**Set task:**
A faithful transcription of all the data is required.

**Available data:**

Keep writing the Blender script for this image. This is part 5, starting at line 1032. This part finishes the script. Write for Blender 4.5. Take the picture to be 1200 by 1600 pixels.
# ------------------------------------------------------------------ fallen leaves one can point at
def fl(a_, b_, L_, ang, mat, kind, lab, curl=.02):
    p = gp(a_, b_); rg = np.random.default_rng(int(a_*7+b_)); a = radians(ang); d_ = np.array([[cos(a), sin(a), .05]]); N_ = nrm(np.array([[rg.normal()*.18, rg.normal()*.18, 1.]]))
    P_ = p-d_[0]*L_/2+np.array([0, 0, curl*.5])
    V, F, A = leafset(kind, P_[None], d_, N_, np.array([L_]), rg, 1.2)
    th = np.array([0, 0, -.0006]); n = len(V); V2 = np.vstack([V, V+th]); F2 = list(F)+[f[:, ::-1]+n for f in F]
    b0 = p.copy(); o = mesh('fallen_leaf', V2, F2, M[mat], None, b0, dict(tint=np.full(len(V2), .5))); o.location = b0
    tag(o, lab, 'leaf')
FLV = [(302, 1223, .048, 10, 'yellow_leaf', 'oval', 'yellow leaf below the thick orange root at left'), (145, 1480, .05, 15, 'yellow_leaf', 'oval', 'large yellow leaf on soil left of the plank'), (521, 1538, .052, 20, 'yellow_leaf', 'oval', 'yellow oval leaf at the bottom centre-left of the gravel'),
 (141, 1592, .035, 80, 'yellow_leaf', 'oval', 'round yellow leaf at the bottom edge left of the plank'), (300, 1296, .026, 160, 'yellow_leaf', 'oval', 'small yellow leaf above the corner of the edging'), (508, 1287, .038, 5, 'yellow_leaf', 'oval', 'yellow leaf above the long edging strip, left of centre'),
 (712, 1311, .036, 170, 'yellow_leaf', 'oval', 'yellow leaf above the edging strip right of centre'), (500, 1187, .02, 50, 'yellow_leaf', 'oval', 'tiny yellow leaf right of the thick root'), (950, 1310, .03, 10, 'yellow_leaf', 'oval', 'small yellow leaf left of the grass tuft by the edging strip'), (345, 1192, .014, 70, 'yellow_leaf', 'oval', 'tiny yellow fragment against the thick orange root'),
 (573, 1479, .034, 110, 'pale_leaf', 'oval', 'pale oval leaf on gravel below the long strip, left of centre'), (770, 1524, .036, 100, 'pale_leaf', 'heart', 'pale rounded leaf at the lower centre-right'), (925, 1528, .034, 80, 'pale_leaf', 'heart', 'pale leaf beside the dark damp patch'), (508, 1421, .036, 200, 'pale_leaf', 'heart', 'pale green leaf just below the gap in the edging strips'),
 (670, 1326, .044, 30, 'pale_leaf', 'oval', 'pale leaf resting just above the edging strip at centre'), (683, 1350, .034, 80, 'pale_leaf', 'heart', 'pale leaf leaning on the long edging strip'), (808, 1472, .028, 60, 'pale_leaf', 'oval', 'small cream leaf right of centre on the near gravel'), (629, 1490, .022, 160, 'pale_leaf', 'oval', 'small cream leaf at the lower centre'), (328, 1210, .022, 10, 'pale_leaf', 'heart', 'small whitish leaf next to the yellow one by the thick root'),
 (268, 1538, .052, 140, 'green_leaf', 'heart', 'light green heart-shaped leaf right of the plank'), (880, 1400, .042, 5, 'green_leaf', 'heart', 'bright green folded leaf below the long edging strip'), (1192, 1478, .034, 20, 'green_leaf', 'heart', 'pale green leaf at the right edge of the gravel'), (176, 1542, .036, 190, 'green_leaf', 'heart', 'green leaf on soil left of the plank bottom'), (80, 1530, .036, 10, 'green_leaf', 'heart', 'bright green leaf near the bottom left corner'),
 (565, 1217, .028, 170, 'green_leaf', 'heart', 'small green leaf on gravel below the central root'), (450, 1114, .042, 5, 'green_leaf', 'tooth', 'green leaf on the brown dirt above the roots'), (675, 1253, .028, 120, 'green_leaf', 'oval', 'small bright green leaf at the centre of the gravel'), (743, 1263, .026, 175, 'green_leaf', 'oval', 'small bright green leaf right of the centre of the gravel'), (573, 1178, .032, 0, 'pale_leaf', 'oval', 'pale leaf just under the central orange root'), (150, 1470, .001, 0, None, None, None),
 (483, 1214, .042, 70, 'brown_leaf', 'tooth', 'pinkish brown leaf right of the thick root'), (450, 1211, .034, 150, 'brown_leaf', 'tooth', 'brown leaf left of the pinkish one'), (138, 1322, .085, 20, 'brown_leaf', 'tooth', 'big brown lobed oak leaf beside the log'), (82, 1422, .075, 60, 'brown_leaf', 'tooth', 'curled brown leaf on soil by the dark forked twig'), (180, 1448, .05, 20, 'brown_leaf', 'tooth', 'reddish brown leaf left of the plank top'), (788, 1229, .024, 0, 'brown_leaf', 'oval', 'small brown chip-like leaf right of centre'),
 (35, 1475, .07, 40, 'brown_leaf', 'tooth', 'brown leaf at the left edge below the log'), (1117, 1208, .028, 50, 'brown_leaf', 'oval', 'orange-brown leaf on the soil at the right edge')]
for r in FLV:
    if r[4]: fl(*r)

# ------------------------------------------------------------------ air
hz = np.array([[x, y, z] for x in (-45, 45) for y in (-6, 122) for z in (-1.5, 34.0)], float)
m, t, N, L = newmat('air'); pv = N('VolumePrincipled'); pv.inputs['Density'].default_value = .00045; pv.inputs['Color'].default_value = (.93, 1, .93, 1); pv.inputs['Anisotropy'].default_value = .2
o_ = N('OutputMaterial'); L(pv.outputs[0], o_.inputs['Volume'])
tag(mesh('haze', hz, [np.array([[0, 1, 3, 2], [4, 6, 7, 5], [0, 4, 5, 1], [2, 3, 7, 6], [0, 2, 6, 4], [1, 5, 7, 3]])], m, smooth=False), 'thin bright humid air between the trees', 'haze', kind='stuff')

**Answer to the exercise:**
Keep writing the Blender script for this image. This is part 5, starting at line 1032. This part finishes the script. Write for Blender 4.5. Take the picture to be 1200 by 1600 pixels.
# ------------------------------------------------------------------ fallen leaves one can point at
def fl(a_, b_, L_, ang, mat, kind, lab, curl=.02):
    p = gp(a_, b_); rg = np.random.default_rng(int(a_*7+b_)); a = radians(ang); d_ = np.array([[cos(a), sin(a), .05]]); N_ = nrm(np.array([[rg.normal()*.18, rg.normal()*.18, 1.]]))
    P_ = p-d_[0]*L_/2+np.array([0, 0, curl*.5])
    V, F, A = leafset(kind, P_[None], d_, N_, np.array([L_]), rg, 1.2)
    th = np.array([0, 0, -.0006]); n = len(V); V2 = np.vstack([V, V+th]); F2 = list(F)+[f[:, ::-1]+n for f in F]
    b0 = p.copy(); o = mesh('fallen_leaf', V2, F2, M[mat], None, b0, dict(tint=np.full(len(V2), .5))); o.location = b0
    tag(o, lab, 'leaf')
FLV = [(302, 1223, .048, 10, 'yellow_leaf', 'oval', 'yellow leaf below the thick orange root at left'), (145, 1480, .05, 15, 'yellow_leaf', 'oval', 'large yellow leaf on soil left of the plank'), (521, 1538, .052, 20, 'yellow_leaf', 'oval', 'yellow oval leaf at the bottom centre-left of the gravel'),
 (141, 1592, .035, 80, 'yellow_leaf', 'oval', 'round yellow leaf at the bottom edge left of the plank'), (300, 1296, .026, 160, 'yellow_leaf', 'oval', 'small yellow leaf above the corner of the edging'), (508, 1287, .038, 5, 'yellow_leaf', 'oval', 'yellow leaf above the long edging strip, left of centre'),
 (712, 1311, .036, 170, 'yellow_leaf', 'oval', 'yellow leaf above the edging strip right of centre'), (500, 1187, .02, 50, 'yellow_leaf', 'oval', 'tiny yellow leaf right of the thick root'), (950, 1310, .03, 10, 'yellow_leaf', 'oval', 'small yellow leaf left of the grass tuft by the edging strip'), (345, 1192, .014, 70, 'yellow_leaf', 'oval', 'tiny yellow fragment against the thick orange root'),
 (573, 1479, .034, 110, 'pale_leaf', 'oval', 'pale oval leaf on gravel below the long strip, left of centre'), (770, 1524, .036, 100, 'pale_leaf', 'heart', 'pale rounded leaf at the lower centre-right'), (925, 1528, .034, 80, 'pale_leaf', 'heart', 'pale leaf beside the dark damp patch'), (508, 1421, .036, 200, 'pale_leaf', 'heart', 'pale green leaf just below the gap in the edging strips'),
 (670, 1326, .044, 30, 'pale_leaf', 'oval', 'pale leaf resting just above the edging strip at centre'), (683, 1350, .034, 80, 'pale_leaf', 'heart', 'pale leaf leaning on the long edging strip'), (808, 1472, .028, 60, 'pale_leaf', 'oval', 'small cream leaf right of centre on the near gravel'), (629, 1490, .022, 160, 'pale_leaf', 'oval', 'small cream leaf at the lower centre'), (328, 1210, .022, 10, 'pale_leaf', 'heart', 'small whitish leaf next to the yellow one by the thick root'),
 (268, 1538, .052, 140, 'green_leaf', 'heart', 'light green heart-shaped leaf right of the plank'), (880, 1400, .042, 5, 'green_leaf', 'heart', 'bright green folded leaf below the long edging strip'), (1192, 1478, .034, 20, 'green_leaf', 'heart', 'pale green leaf at the right edge of the gravel'), (176, 1542, .036, 190, 'green_leaf', 'heart', 'green leaf on soil left of the plank bottom'), (80, 1530, .036, 10, 'green_leaf', 'heart', 'bright green leaf near the bottom left corner'),
 (565, 1217, .028, 170, 'green_leaf', 'heart', 'small green leaf on gravel below the central root'), (450, 1114, .042, 5, 'green_leaf', 'tooth', 'green leaf on the brown dirt above the roots'), (675, 1253, .028, 120, 'green_leaf', 'oval', 'small bright green leaf at the centre of the gravel'), (743, 1263, .026, 175, 'green_leaf', 'oval', 'small bright green leaf right of the centre of the gravel'), (573, 1178, .032, 0, 'pale_leaf', 'oval', 'pale leaf just under the central orange root'), (150, 1470, .001, 0, None, None, None),
 (483, 1214, .042, 70, 'brown_leaf', 'tooth', 'pinkish brown leaf right of the thick root'), (450, 1211, .034, 150, 'brown_leaf', 'tooth', 'brown leaf left of the pinkish one'), (138, 1322, .085, 20, 'brown_leaf', 'tooth', 'big brown lobed oak leaf beside the log'), (82, 1422, .075, 60, 'brown_leaf', 'tooth', 'curled brown leaf on soil by the dark forked twig'), (180, 1448, .05, 20, 'brown_leaf', 'tooth', 'reddish brown leaf left of the plank top'), (788, 1229, .024, 0, 'brown_leaf', 'oval', 'small brown chip-like leaf right of centre'),
 (35, 1475, .07, 40, 'brown_leaf', 'tooth', 'brown leaf at the left edge below the log'), (1117, 1208, .028, 50, 'brown_leaf', 'oval', 'orange-brown leaf on the soil at the right edge')]
for r in FLV:
    if r[4]: fl(*r)

# ------------------------------------------------------------------ air
hz = np.array([[x, y, z] for x in (-45, 45) for y in (-6, 122) for z in (-1.5, 34.0)], float)
m, t, N, L = newmat('air'); pv = N('VolumePrincipled'); pv.inputs['Density'].default_value = .00045; pv.inputs['Color'].default_value = (.93, 1, .93, 1); pv.inputs['Anisotropy'].default_value = .2
o_ = N('OutputMaterial'); L(pv.outputs[0], o_.inputs['Volume'])
tag(mesh('haze', hz, [np.array([[0, 1, 3, 2], [4, 6, 7, 5], [0, 4, 5, 1], [2, 3, 7, 6], [0, 2, 6, 4], [1, 5, 7, 3]])], m, smooth=False), 'thin bright humid air between the trees', 'haze', kind='stuff')